I principali obiettivi operativi sono:
- ripristinare il 30% degli ecosistemi degradati a livello globale, su terra e mare, entro il 2030;
- conservare e gestire il 30% delle aree (terrestri, acque interne, costiere e marine) entro il 2030;
- fermare l’estinzione delle specie conosciute ed entro il 2050 ridurre di dieci volte il rischio e il tasso di estinzione di tutte le specie (comprese quelle sconosciute);
- ridurre il rischio da pesticidi di almeno il 50% entro il 2030;
- ridurre i nutrienti persi nell’ambiente di almeno il 50% entro il 2030;
- ridurre i rischi di inquinamento e gli impatti negativi dell’inquinamento da tutte le fonti entro il 2030 a livelli non dannosi per la biodiversità e le funzioni degli ecosistemi;
- ridurre l’impronta globale dei consumi entro il 2030, anche attraverso una significativa riduzione del consumo eccessivo e della generazione di rifiuti e il dimezzamento degli sprechi alimentari;
- gestire in modo sostenibile le aree destinate all’agricoltura, all’acquacoltura, alla pesca e alla silvicoltura e aumentare sostanzialmente l’agroecologia e altre pratiche rispettose della biodiversità;
- affrontare il cambiamento climatico attraverso soluzioni nature-based;
- ridurre di almeno il 50% il tasso di introduzione e insediamento di specie esotiche invasive entro il 2030;
- garantire l’uso e il commercio sicuri, legali e sostenibili delle specie selvatiche entro il 2030;
- rinverdire gli spazi urbani.
L’accordo impegna i paesi firmatari ad individuare entro il 2025 e ridurre entro il 2030 le sovvenzioni dannose per la biodiversità di almeno 500 miliardi di dollari all’anno , nonché di mobilitare 200 miliardi di dollari all’anno, di fonte sia pubblica che privata, per la biodiversità.
L’accordo include, altresì, importanti riferimenti a “governi subnazionali, città e altre autorità locali”, così come all’approccio inclusivo che Regions4 e ICLEI hanno sostenuto. A questo proposito segnaliamo il documento Engagement with subnational governments, cities and other local authorities to enhance implementation of the post-2020 global biodiversity framework.
Infine, vi sono anche le criticità, segnalate da più parti. Infatti, alla luce dello stato delle cose e del non raggiungimento degli obiettivi concordati nel precedente piano strategico per la biodiversità 2011-2020 di Nagoya (COP10), è decisivo che quanto concordato a Montreal, in termini di politiche, azioni e risorse finanziarie, venga ora tradotto in fatti concreti nei tempi stabiliti da parte dei singoli Stati nazionali.
Per alcune prese di posizioni dal mondo ambientalista, leggi i comunicati di Wwf, Lipu e Greenpeace.
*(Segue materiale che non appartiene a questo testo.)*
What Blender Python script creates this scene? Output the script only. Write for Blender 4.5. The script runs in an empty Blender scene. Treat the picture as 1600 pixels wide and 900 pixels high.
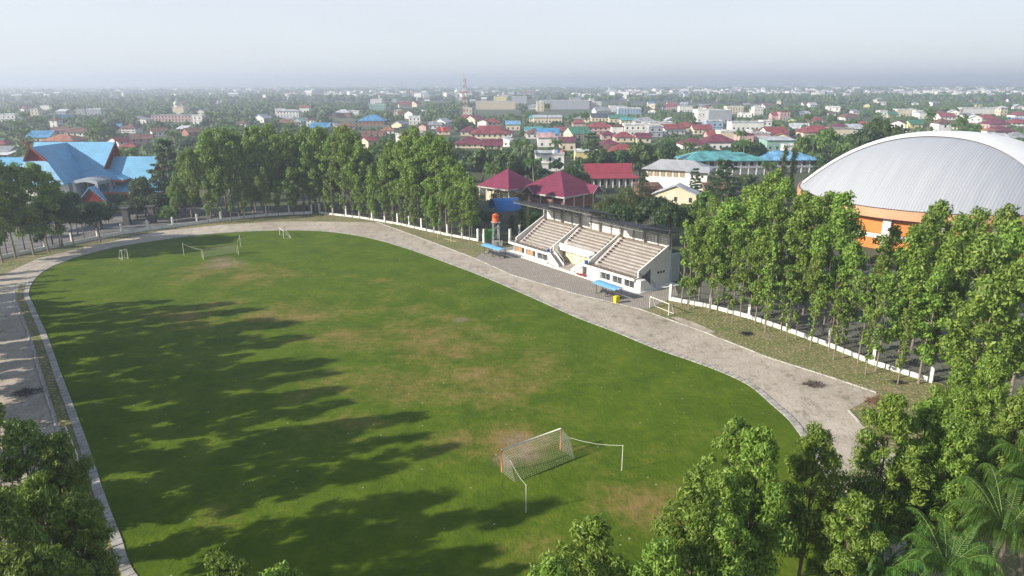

Una menzione a parte merita la questione dei diritti dei popoli indigeni e delle comunità locali, sollevata con forza durante la conferenza da parte di diverse Ong, come Survival e Amnesty International, e dell’IIFB (International Indigenous Forum on Biodiversity). Alla fine e dopo molte discussioni è stato riconosciuto nel testo finale il ruolo dei popoli indigeni nella conservazione della biodiversità.